-------- Source excerpt

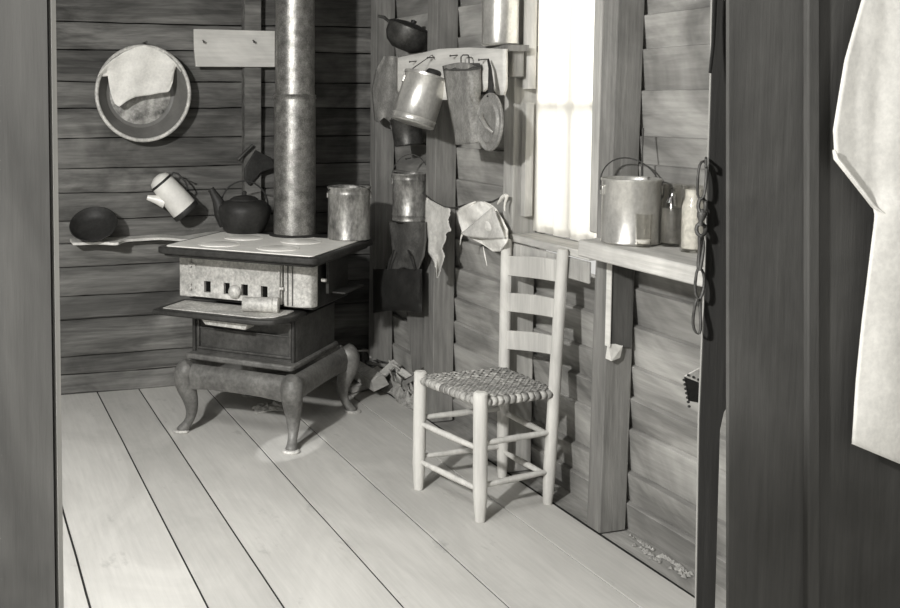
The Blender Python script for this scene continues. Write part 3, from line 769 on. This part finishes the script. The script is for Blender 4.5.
cp.part('handle', MB(T).tube([(rp*.8, 0, hp*.95), (rp*1.1, 0, hp*.98), (rp*1.3, 0, hp*.88), (rp*1.32, 0, hp*.6), (rp*1.15, 0, hp*.45), (rp*.9, 0, hp*.43)], .0045, 10), 'black')
nail(184, 178, YB-.002, 'nail from which the tilted coffee pot hangs', .10, 0, .003, 'Y')
# ledge and black bowl
z_ = P(120, 237.5, 'Y', YB-.03).z
mb = MB(); vs = []; fs = []
U_ = [(70, 10), (85, 9), (100, 12), (106, 14), (112, 14), (122, 7), (140, 6), (160, 8), (200, 8), (225, 8)]
n = 40
for i in range(n+1):
    u = 70+155*i/n; x = P(u, 240, 'Y', YB).x; dep = interp(U_, u)*.013+.002*nz(i*.7, 3); zz = z_+.012*nz(i*.12, 8)-.01*(u > 150)*0
    for (y, z) in ((YB+.01, zz), (YB-dep, zz-.002), (YB-dep, zz-.014), (YB+.01, zz-.014)): vs.append((x, y, z))
for i in range(n):
    for q in range(4): fs.append((i*4+q, i*4+(q+1) % 4, (i+1)*4+(q+1) % 4, (i+1)*4+q))
fs += [(0, 1, 2, 3), tuple(n*4+q for q in (3, 2, 1, 0))]
solo('wall_ledge', mb.add(vs, fs), 'pale', 'narrow pale ledge along the back wall left of the stove', 'ledge')
c = P(95, 244, 'Y', YB-.09)
c.z = z_+.012
T = frame_at(c+Vector((0, 0, .035)), -10, 38)
solo('black_bowl', MB(T).lathe([(0, 0), (.07, .001), (.088, .01), (.104, .034), (.114, .045), (.110, .046), (.100, .034), (.084, .014), (.066, .006), (0, .005)], n=40), 'black',
     'black iron bowl tipped forward on the narrow wall ledge', 'bowl')

# ------------------------------------------------------------------ right shelf
zs_ = .982
SX0 = P(697, 267, 'Z', zs_).x
ye = P(575, 249, 'X', SX0).y
mb = MB()
poly = [(SX0, 1.70), (XS-.01, 1.79), (XS-.01, 2.818), (XF-.055, 2.818), (XF-.055, ye+.02), (SX0+.01, ye)]
poly = [(SX0, 1.66), (XF-.004, 1.66), (XF-.004, 1.79), (XS-.01, 1.79), (XS-.01, 2.815), (XF-.055, 2.815), (XF-.055, min(ye+.02, 2.95)), (SX0+.01, ye)]
mb.prism([(x, y, zs_-.052) for x, y in poly], (0, 0, .052))
solo('wall_shelf', mb, 'shelf', 'thick pale worn shelf beneath the window corner holding pail and jars', 'shelf', bevel=.006)
mb = MB().box((XF+.004, 2.797, .62), (XF+.085, 2.818, zs_-.054)); mb.v[0].z += .015; mb.v[3].z += .015
br = Thing('shelf_bracket', 'short broken-ended board hanging under the shelf against the stud', 'bracket', (XF+.04, 2.81, .6))
br.part('board', mb, 'studdark')
br.part('splintered_end', MB().box((XF-.004, 2.792, .585), (XF+.05, 2.814, .637), jit=.010), 'pale', label='pale splintered lower end')
br.part('lit_edge', MB().box((XF-.004, 2.79, .63), (XF-.001, 2.815, zs_-.054)), 'pale')  # pale strip paints the lit room edge of the board
# pail
c = P(630, 246, 'Z', zs_); c.z = zs_+.001; c += Vector((-.0, 0, 0))
kk = pxm(c); r_p = 28.5*kk
cb = c+Vector((.0, .0, 0)); d = Vector((c.x, c.y, 0)).normalized(); cb = c+d*r_p*.8
vessel('bail_pail', 'large bright tin pail with wire bail on the right shelf', 'pail', cb, r_p, 66*kk, 'tin', lid=False, bail=(-42, .125), beads=(), yaw=15)
# glass tumbler
def gl(name, label, u, v, r, h, cont, ch, neck=None):
    c = P(u, v, 'Z', zs_); c.z = zs_+.001; T = frame_at(c)
    t = Thing(name, label, 'glass' if name == 'drinking_glass' else 'jar', c)
    w_ = .003
    if neck:
        out = [(0, 0), (r*.92, 0), (r, .008), (r, h*.66), (r*.93, h*.73), (r*neck, h*.80), (r*neck, h*.93), (r*neck+.004, h*.94), (r*neck+.004, h), (r*neck-w_, h), (r*neck-w_, h*.81), (r-w_, h*.70), (r-w_, .010), (r*.8, .006), (0, .006)]
    else:
        out = [(0, 0), (r*.82, 0), (r*.84, .004), (r, h), (r-.0025, h), (r*.8, .008), (0, .008)]
    t.part('glass_body', MB(T).lathe(out, n=36), 'glass')
    rr = (r-w_-.0008) if neck else r*.8
    top = [(0, .0075), (rr*.95, .0105), (rr, .014), (rr*(1.0 if neck else 1.08), ch), (0, ch)]
    if neck and ch > h*.7: top = [(0, .0075), (rr*.95, .0105), (rr, .014), (rr, h*.68), (r*neck-w_-.001, h*.80), (r*neck-w_-.001, ch), (0, ch)]
    t.part('contents', MB(T).lathe(top, n=32), cont)
    return t
c1 = P(643, 246, 'Z', zs_); k1 = pxm(c1)
gl('drinking_glass', 'small drinking glass in front of the bright pail on the shelf', 643, 247, 8.5*k1, 33*k1, 'milk', .022)
gl('glass_jar', 'clear glass jar half full of grey grease beside the bright pail', 672, 246, 12*k1, 62*k1, 'grease', 38*k1, .72)
gl('milk_jar', 'glass jar full of white contents, nearest to the hanging chain', 692, 252, 11.5*k1, 64*k1, 'milk', 60*k1, .78)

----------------

→ **Task goal**
Reproduce the material word for word. Any pictures should be left out of the copy.

→ **Expected answer**
The Blender Python script for this scene continues. Write part 3, from line 769 on. This part finishes the script. The script is for Blender 4.5.
cp.part('handle', MB(T).tube([(rp*.8, 0, hp*.95), (rp*1.1, 0, hp*.98), (rp*1.3, 0, hp*.88), (rp*1.32, 0, hp*.6), (rp*1.15, 0, hp*.45), (rp*.9, 0, hp*.43)], .0045, 10), 'black')
nail(184, 178, YB-.002, 'nail from which the tilted coffee pot hangs', .10, 0, .003, 'Y')
# ledge and black bowl
z_ = P(120, 237.5, 'Y', YB-.03).z
mb = MB(); vs = []; fs = []
U_ = [(70, 10), (85, 9), (100, 12), (106, 14), (112, 14), (122, 7), (140, 6), (160, 8), (200, 8), (225, 8)]
n = 40
for i in range(n+1):
    u = 70+155*i/n; x = P(u, 240, 'Y', YB).x; dep = interp(U_, u)*.013+.002*nz(i*.7, 3); zz = z_+.012*nz(i*.12, 8)-.01*(u > 150)*0
    for (y, z) in ((YB+.01, zz), (YB-dep, zz-.002), (YB-dep, zz-.014), (YB+.01, zz-.014)): vs.append((x, y, z))
for i in range(n):
    for q in range(4): fs.append((i*4+q, i*4+(q+1) % 4, (i+1)*4+(q+1) % 4, (i+1)*4+q))
fs += [(0, 1, 2, 3), tuple(n*4+q for q in (3, 2, 1, 0))]
solo('wall_ledge', mb.add(vs, fs), 'pale', 'narrow pale ledge along the back wall left of the stove', 'ledge')
c = P(95, 244, 'Y', YB-.09)
c.z = z_+.012
T = frame_at(c+Vector((0, 0, .035)), -10, 38)
solo('black_bowl', MB(T).lathe([(0, 0), (.07, .001), (.088, .01), (.104, .034), (.114, .045), (.110, .046), (.100, .034), (.084, .014), (.066, .006), (0, .005)], n=40), 'black',
     'black iron bowl tipped forward on the narrow wall ledge', 'bowl')

# ------------------------------------------------------------------ right shelf
zs_ = .982
SX0 = P(697, 267, 'Z', zs_).x
ye = P(575, 249, 'X', SX0).y
mb = MB()
poly = [(SX0, 1.70), (XS-.01, 1.79), (XS-.01, 2.818), (XF-.055, 2.818), (XF-.055, ye+.02), (SX0+.01, ye)]
poly = [(SX0, 1.66), (XF-.004, 1.66), (XF-.004, 1.79), (XS-.01, 1.79), (XS-.01, 2.815), (XF-.055, 2.815), (XF-.055, min(ye+.02, 2.95)), (SX0+.01, ye)]
mb.prism([(x, y, zs_-.052) for x, y in poly], (0, 0, .052))
solo('wall_shelf', mb, 'shelf', 'thick pale worn shelf beneath the window corner holding pail and jars', 'shelf', bevel=.006)
mb = MB().box((XF+.004, 2.797, .62), (XF+.085, 2.818, zs_-.054)); mb.v[0].z += .015; mb.v[3].z += .015
br = Thing('shelf_bracket', 'short broken-ended board hanging under the shelf against the stud', 'bracket', (XF+.04, 2.81, .6))
br.part('board', mb, 'studdark')
br.part('splintered_end', MB().box((XF-.004, 2.792, .585), (XF+.05, 2.814, .637), jit=.010), 'pale', label='pale splintered lower end')
br.part('lit_edge', MB().box((XF-.004, 2.79, .63), (XF-.001, 2.815, zs_-.054)), 'pale')  # pale strip paints the lit room edge of the board
# pail
c = P(630, 246, 'Z', zs_); c.z = zs_+.001; c += Vector((-.0, 0, 0))
kk = pxm(c); r_p = 28.5*kk
cb = c+Vector((.0, .0, 0)); d = Vector((c.x, c.y, 0)).normalized(); cb = c+d*r_p*.8
vessel('bail_pail', 'large bright tin pail with wire bail on the right shelf', 'pail', cb, r_p, 66*kk, 'tin', lid=False, bail=(-42, .125), beads=(), yaw=15)
# glass tumbler
def gl(name, label, u, v, r, h, cont, ch, neck=None):
    c = P(u, v, 'Z', zs_); c.z = zs_+.001; T = frame_at(c)
    t = Thing(name, label, 'glass' if name == 'drinking_glass' else 'jar', c)
    w_ = .003
    if neck:
        out = [(0, 0), (r*.92, 0), (r, .008), (r, h*.66), (r*.93, h*.73), (r*neck, h*.80), (r*neck, h*.93), (r*neck+.004, h*.94), (r*neck+.004, h), (r*neck-w_, h), (r*neck-w_, h*.81), (r-w_, h*.70), (r-w_, .010), (r*.8, .006), (0, .006)]
    else:
        out = [(0, 0), (r*.82, 0), (r*.84, .004), (r, h), (r-.0025, h), (r*.8, .008), (0, .008)]
    t.part('glass_body', MB(T).lathe(out, n=36), 'glass')
    rr = (r-w_-.0008) if neck else r*.8
    top = [(0, .0075), (rr*.95, .0105), (rr, .014), (rr*(1.0 if neck else 1.08), ch), (0, ch)]
    if neck and ch > h*.7: top = [(0, .0075), (rr*.95, .0105), (rr, .014), (rr, h*.68), (r*neck-w_-.001, h*.80), (r*neck-w_-.001, ch), (0, ch)]
    t.part('contents', MB(T).lathe(top, n=32), cont)
    return t
c1 = P(643, 246, 'Z', zs_); k1 = pxm(c1)
gl('drinking_glass', 'small drinking glass in front of the bright pail on the shelf', 643, 247, 8.5*k1, 33*k1, 'milk', .022)
gl('glass_jar', 'clear glass jar half full of grey grease beside the bright pail', 672, 246, 12*k1, 62*k1, 'grease', 38*k1, .72)
gl('milk_jar', 'glass jar full of white contents, nearest to the hanging chain', 692, 252, 11.5*k1, 64*k1, 'milk', 60*k1, .78)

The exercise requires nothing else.